In formal, print usage, the term blowback first appeared in the Clandestine Service History—Overthrow of Premier Mossadeq of Iran—November 1952–August 1953, the CIA internal history of the US’s 1953 Iranian coup d'état.[2][3] Alleged examples of blowback include the CIA’s financing and support for Afghan insurgents to fight an anti-Communist proxy guerrilla war against the USSR in Afghanistan; it is claimed that some of the beneficiaries of this CIA support joined al-Qaeda's terrorist campaign against the United States.[4]
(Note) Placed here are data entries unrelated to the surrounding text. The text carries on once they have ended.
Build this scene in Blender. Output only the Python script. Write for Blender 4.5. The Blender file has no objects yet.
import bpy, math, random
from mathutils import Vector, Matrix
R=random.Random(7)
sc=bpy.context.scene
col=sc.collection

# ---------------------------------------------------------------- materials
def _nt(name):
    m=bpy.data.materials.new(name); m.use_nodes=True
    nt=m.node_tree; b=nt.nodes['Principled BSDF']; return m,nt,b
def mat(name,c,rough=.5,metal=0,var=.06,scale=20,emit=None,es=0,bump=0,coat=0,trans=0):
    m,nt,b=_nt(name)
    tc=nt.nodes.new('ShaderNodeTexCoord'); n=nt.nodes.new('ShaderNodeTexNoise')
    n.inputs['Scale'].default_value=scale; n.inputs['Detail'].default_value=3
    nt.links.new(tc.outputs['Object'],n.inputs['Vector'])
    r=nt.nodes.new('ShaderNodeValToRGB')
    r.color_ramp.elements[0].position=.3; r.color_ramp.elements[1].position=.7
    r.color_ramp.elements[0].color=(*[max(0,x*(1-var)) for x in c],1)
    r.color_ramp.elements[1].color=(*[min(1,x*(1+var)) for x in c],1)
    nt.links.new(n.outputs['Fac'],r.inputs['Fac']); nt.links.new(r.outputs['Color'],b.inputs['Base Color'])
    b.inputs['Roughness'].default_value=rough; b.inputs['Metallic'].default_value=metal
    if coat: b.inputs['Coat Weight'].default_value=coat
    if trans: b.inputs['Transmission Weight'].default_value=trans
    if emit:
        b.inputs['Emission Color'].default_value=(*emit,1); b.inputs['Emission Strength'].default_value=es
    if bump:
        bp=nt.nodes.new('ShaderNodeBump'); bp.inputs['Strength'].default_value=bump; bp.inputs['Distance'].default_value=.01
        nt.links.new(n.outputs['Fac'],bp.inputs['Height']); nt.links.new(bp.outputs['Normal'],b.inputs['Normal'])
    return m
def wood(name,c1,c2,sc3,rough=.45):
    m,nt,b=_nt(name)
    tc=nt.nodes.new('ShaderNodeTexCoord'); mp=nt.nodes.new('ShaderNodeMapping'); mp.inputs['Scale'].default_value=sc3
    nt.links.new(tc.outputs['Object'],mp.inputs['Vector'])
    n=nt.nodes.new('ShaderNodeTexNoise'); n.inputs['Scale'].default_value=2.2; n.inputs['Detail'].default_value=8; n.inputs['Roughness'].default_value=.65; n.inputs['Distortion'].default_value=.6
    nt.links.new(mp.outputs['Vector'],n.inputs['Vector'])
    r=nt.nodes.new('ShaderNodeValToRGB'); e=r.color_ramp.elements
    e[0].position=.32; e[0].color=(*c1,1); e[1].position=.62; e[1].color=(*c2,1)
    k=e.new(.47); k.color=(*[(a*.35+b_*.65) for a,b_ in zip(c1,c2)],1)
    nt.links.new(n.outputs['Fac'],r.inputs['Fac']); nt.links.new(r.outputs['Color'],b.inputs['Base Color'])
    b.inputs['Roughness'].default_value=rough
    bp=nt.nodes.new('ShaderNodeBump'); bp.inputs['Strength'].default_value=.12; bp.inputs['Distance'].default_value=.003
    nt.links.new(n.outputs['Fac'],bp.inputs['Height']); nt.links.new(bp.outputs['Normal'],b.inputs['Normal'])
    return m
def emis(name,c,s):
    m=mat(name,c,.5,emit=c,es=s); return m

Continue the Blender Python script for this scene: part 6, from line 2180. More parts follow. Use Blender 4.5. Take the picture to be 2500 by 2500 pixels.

In the 1980s blowback was a central theme in the legal and political debates about the efficacy of the Reagan Doctrine, which advocated public and secret support of anti-Communist counter-revolutionaries (usually the losers of civil wars). For example, by secretly funding the secret war of the militarily-defeated, right-wing Contras against the left-wing Sandinista government of Nicaragua, which led to the Iran-Contra Affair, wherein the Reagan Administration sold American weapons to US enemy Iran to arm the Contras with Warsaw Pact weapons, and their consequent drug-dealing in American cities. Moreover, in the case of Nicaragua v. United States, the International Court of Justice ruled against the United States’ secret military attacks against Sandinista Nicaragua, because the countries were not formally at war.
Critics of the Reagan Doctrine note that blowback is inevitable and that such unilateral intervention causes Third World civil wars to expand beyond their borders and risks the long-term safety of Americans who may be killed in the resulting violence.[5] Reagan Doctrine advocates, principally the Heritage Foundation, replied that support for anti-Communists would topple Communist régimes without retaliatory consequences to the United States and help win the global Cold War.